It's Oscars time. Somebody wake the Grouch.

Friday, February 18, 2005

Mommy! My electronic girlfriend just dumped me!

Ok, this Yahoo! article makes me think that toys are just getting creepier and creepier. An electronic girlfirend? ("Why does your 3 year old keep saying 'Hey baby!' to that little hand-held house?") An Elmo or Pooh that remembers details about your child's life? ("Elmo wants to know where your mommy keeps the knives...") Ewwwww!

Of course there are some really unusual toys out there. The following is just a sample. Their appearance here does not imply endorsement of such (so there, you parasitic legal vermin! Not you of course F. Johnny Lee...)

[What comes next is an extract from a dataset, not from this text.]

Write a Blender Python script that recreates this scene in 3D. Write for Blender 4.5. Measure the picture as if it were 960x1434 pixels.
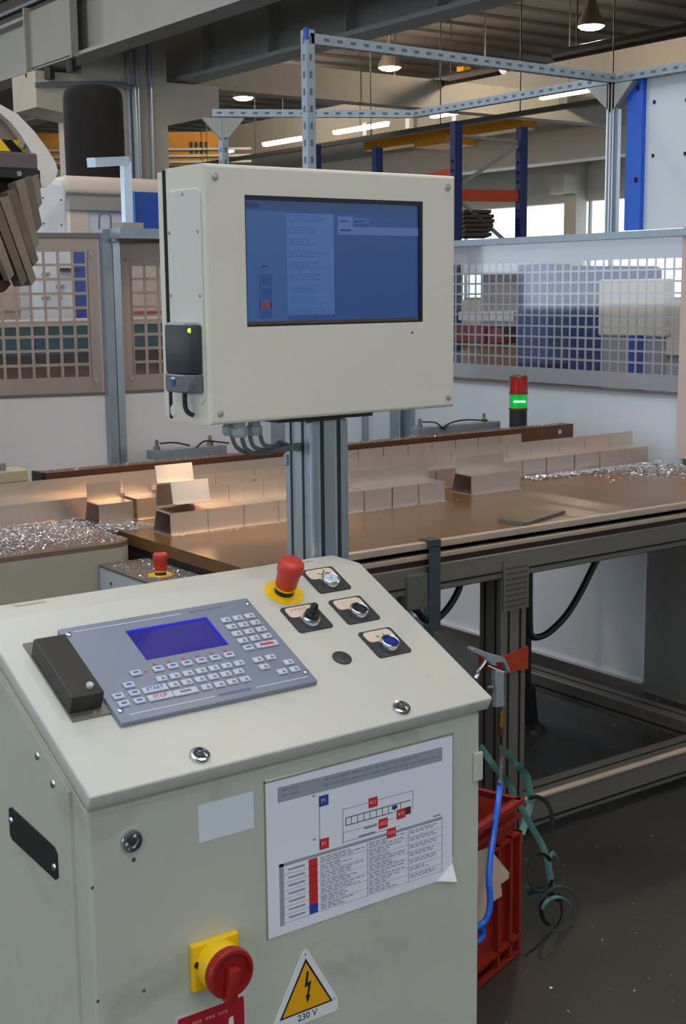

  • Mr. Fantastic Extendo-Arms - The Fantastic Four movie is coming out soon and this little gadget will be a great promotional toy. The toy consists of special plastic gloves that can extend up to 30 feet at the touch of an internal button. The gloves have a special clamp that allow them to grab things while fully extended, such as cookie jars, Dad's car keys, wallets, checkbooks, and the ample bums of annoying family members and neighbors. Not for use by teenagers or Bill Clinton.
  • Talking Insult-Comic Baby Doll - From the fertile and fetid mind of Robert Smeigel, comes this adorable baby doll with a mouth as foul as her diapers. This lovely, lace-adorned cherub is programmed to deliver over 100 different insults, including: "Get your big #$% out of the way, grandma!", "I've seen better *&^%$#@ heads on a mug of beer!", "Bite me you %$#@&^$ &%*$#@^!", and "Tell Senator Leahy to go $%&# himself!"
  • New Winnie the Pooh Land Cruiser/Tank - Travel to the magical land of Christopher Robin's Hundred Acre Wood in this luxurious armored vehicle. Includes a massive sound system and stickers of Pooh and his friends to decorate the tank to your child's specifications. Flamethrower and anti-personnel cannon are optional. From Disney and General Dynamics.
  • Fear Factor, The Board Game - Play along with everyone's favorite gross out, crapfest that's slowly eroding the moral integrity of America (DOUI would like to apologize for the editorial comment, that's seeped into this bit...Even if every word of it is true.) Includes gummy snakes, lizards, spiders, rats, tightrope, bungee cord, and official waiver forms. That's right, only the snakes are actual gummy candy. Also includes an electronic timer which replicates the annoying voice of host Joe Rogan.
  • Barbie Britney Spears - Now you can vicariously live the life of a dissolute pop vixen with Barbie! Barbie BS includes several outfits (all 2 sizes too small), a karaoke CD containing a wide selection of overproduced dance music, fan mail from Bob Dole, a tattered and dusty Mickey Mouse-ears hat, authorized pictures of Barbie BS's wedding, stepdaughter, and unauthorized pictures of the honeymoon. Coming Soon! Barbie BS's Las Vegas Wedding Chapel and No-Fault-Divorce Courtroom.